Stars

A Cambridge PhD student is following in his great-great-grandfather's footsteps by helping to measure the speeds of up to one million stars passing near the Sun, a huge advance on the efforts of his ancestor who was able to measure the speeds of only 100 stars over a century ago.

A Cambridge PhD student is following in his great-great-grandfather's footsteps by helping to measure the speeds of up to one million stars passing near the Sun, a huge advance on the efforts of his ancestor who was able to measure the speeds of only 100 stars over a century ago.

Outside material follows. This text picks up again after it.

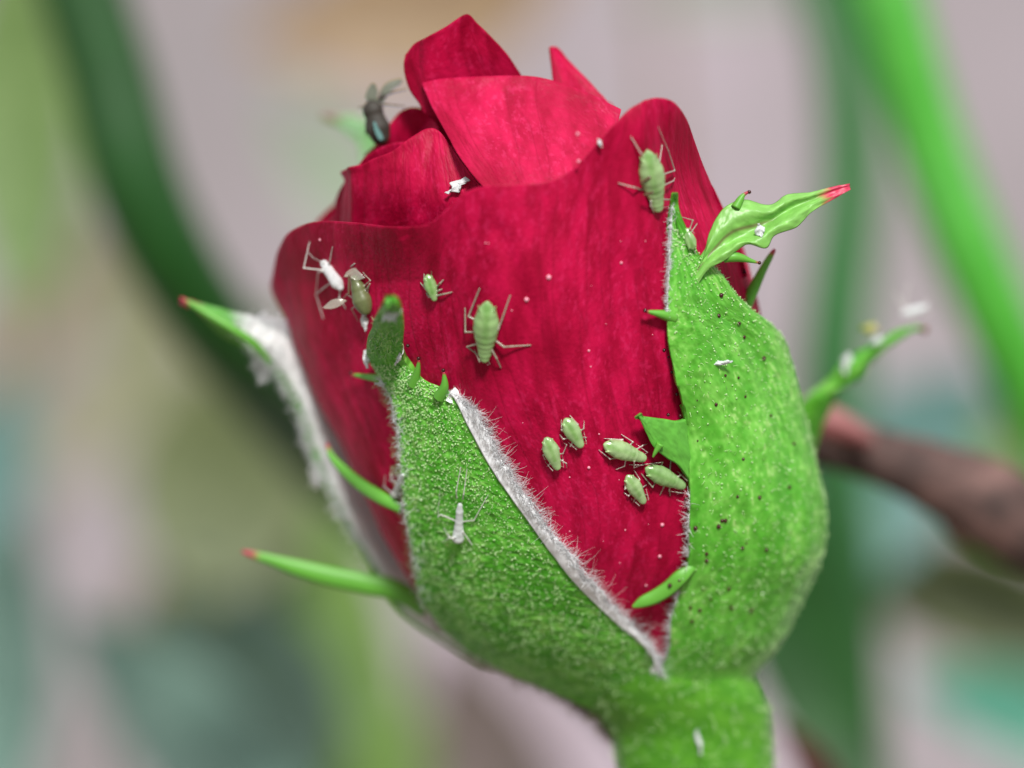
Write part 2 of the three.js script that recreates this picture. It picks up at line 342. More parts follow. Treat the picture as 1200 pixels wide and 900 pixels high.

George Seabroke, a graduate student at the Institute of Astronomy in Cambridge, is participating in the RAdial Velocity Experiment (RAVE), an ambitious survey to measure up to one million stars. The first RAVE data release, which was just announced, includes 25,000 stars from the first year of RAVE (over 80,000 stars have been observed to date).

"The speeds of stars reveal where they were born," said George Seabroke. "We're trying to find out whether stars in our own Milky Way galaxy were actually made here or whether some of them existed in other galaxies, before becoming part of our Galaxy. Such a large survey wasn't possible in my great-great-grandfather's era."

Current galaxy formation theories predict that some of these other galaxies were cannibalised by the Milky Way a long time ago as it was growing, leaving their very old stars where we see them today. Uncovering these fossil remains will reveal the history of our Galaxy.

For the last three years, RAVE has been using the unique capabilities of the 1.2-m UK Schmidt Telescope of the Anglo-Australian Observatory, sited at Siding Spring Observatory in New South Wales, Australia. George Michael Seabroke is part of the international team of astronomers working on RAVE.

George's great-great-grandfather, George Mitchell Seabroke, was an early pioneer in measuring the speeds of stars at the Temple Observatory, Rugby School, Warwickshire, in the 1880s. George Senior could only look at the light spectrum of one star at a time through the telescope eyepiece. RAVE's telescope looks at an area of sky more than 100 times greater than the full Moon.